After circulating Capitol Hill for six months as a discussion draft, the Counterterrorism and Illicit Finance Act(HR 6068) was introduced June 12. The bill, which seeks to update the Bank Secrecy Act, has been viewed as a possible vehicle to address bank derisking legislatively.

The major provisions of the Act would raise the thresholds for currency transaction and suspicious activity reports. It also would direct the U.S. Treasury (in consultation with federal law enforcement and other relevant stakeholders) to review current financial institution reporting requirements under the Bank Secrecy Act and its implementing regulations and propose changes, in the form of a report, to further reduce regulatory burdens and ensure that information provided “is of a high degree of usefulness to law enforcement.” The report would be due to Congress one year from enactment of this Act.

This review would include a study of “the most appropriate ways to promote financial inclusion and address the adverse consequences of financial institutions de-risking certain categories of clients, including charities. While the language cites charities specifically, the current bill also refers to them (along with embassy accounts, money service businesses and correspondent banks) as “high-risk.”

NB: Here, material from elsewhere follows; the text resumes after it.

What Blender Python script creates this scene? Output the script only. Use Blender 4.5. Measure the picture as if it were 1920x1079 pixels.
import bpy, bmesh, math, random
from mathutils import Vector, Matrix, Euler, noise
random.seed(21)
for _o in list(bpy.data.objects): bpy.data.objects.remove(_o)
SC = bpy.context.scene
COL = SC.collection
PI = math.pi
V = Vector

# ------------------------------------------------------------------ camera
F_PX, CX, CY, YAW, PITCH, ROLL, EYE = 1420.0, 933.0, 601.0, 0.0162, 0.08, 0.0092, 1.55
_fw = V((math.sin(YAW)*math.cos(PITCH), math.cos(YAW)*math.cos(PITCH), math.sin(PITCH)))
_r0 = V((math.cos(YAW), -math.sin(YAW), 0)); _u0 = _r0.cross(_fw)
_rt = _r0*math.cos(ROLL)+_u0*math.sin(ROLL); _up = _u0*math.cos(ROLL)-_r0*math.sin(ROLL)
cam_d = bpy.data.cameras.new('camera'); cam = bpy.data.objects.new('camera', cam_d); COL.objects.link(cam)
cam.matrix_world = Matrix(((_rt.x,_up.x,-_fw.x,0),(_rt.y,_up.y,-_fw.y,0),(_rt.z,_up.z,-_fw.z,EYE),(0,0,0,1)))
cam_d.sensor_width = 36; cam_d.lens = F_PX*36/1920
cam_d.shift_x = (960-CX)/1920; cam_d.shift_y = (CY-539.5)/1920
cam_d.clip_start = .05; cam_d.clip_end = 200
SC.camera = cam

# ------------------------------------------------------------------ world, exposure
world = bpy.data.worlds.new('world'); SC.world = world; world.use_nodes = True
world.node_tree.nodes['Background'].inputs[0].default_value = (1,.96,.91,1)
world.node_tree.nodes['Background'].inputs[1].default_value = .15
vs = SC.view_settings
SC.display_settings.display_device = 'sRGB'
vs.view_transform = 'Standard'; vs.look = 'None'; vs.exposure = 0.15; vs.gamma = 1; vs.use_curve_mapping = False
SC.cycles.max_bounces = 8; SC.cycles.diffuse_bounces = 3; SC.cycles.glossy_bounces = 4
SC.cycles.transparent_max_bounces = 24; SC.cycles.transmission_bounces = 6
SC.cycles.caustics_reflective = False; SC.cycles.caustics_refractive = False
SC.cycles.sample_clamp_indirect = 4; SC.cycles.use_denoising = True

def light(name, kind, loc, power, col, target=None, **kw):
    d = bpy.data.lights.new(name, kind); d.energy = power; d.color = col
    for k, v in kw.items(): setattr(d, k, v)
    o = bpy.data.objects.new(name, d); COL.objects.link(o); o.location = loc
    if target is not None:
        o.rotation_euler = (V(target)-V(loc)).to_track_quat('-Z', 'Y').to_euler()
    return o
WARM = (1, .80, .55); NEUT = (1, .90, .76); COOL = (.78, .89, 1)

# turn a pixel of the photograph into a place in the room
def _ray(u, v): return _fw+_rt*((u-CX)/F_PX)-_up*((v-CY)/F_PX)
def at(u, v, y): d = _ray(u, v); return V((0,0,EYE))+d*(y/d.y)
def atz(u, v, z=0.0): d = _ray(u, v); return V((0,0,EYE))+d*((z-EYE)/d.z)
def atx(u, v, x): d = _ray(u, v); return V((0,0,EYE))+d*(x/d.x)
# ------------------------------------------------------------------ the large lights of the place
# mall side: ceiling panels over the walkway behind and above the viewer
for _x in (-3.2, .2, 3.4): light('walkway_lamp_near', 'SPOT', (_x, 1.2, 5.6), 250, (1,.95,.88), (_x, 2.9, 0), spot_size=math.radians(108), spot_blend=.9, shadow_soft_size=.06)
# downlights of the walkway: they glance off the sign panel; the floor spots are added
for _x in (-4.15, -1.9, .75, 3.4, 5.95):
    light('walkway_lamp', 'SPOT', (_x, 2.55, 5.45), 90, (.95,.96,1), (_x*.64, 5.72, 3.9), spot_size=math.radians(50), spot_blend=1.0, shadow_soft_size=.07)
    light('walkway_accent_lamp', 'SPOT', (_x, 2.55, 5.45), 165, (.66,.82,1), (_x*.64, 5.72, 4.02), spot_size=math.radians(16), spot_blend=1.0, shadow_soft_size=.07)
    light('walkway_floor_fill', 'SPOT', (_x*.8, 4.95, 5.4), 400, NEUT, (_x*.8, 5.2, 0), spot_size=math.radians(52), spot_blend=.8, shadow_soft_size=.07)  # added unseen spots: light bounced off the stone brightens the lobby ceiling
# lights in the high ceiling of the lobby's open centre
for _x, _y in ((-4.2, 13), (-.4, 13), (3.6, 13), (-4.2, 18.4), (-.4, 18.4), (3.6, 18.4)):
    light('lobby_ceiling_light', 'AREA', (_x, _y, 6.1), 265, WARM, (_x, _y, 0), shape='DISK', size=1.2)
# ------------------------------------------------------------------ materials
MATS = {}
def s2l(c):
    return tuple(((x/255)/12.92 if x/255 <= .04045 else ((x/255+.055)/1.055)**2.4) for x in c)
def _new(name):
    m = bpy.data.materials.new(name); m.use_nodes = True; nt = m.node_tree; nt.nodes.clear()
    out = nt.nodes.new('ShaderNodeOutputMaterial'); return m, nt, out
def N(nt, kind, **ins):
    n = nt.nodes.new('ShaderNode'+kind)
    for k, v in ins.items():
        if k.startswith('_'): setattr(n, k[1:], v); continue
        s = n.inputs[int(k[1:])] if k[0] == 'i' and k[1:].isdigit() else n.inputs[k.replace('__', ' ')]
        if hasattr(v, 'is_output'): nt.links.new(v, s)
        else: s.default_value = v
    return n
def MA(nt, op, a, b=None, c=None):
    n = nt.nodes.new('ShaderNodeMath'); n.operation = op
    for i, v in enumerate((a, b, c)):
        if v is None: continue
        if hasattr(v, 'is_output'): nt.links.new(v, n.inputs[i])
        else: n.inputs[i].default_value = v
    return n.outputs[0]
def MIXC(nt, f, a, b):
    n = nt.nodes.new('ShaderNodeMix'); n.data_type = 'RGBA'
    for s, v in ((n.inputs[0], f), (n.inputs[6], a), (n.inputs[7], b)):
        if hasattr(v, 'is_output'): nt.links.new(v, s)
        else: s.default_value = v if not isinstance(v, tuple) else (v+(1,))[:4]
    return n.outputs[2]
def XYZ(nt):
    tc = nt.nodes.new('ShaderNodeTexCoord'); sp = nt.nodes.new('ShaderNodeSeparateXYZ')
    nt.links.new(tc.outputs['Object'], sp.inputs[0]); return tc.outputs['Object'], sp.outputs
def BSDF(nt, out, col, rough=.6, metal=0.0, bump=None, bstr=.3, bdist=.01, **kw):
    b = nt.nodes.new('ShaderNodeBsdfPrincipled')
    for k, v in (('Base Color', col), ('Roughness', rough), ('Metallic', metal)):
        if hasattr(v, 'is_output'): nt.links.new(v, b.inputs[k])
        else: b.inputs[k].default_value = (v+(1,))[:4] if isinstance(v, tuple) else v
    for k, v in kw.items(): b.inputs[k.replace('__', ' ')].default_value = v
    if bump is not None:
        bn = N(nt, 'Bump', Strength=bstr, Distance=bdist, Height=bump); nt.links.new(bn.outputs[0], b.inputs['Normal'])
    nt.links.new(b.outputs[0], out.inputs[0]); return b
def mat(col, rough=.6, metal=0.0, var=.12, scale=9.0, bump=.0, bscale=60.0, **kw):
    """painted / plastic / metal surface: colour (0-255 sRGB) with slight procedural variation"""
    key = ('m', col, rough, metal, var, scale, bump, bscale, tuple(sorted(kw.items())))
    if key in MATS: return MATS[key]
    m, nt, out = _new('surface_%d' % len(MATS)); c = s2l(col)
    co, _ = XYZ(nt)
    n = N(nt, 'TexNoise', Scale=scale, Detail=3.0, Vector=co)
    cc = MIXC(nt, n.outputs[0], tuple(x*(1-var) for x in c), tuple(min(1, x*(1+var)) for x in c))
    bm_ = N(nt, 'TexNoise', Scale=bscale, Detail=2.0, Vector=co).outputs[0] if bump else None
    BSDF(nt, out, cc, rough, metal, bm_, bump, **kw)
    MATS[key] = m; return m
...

The bill also creates a provision for FinCEN (Financial Crimes Enforcement Network) no-action letters with respect to specific conduct. This section would allow FinCEN to issue a no-action letter in response to an inquiry concerning the application of the Bank Secrecy Act, the USA PATRIOT Act, or any other anti-money laundering and counter terrorist financing law or regulation to specific conduct. The letter would include a statement as to whether or not the agency intends to take enforcement action or other regulatory action against the person or group with respect to the conduct in question. The letter would let persons or groups rely on their content without fear of regulatory action or civil or criminal penalties.

The bill’s future is uncertain, as changes from the draft version, including language concerning beneficial ownership, have resulted in withdrawal of support from various groups.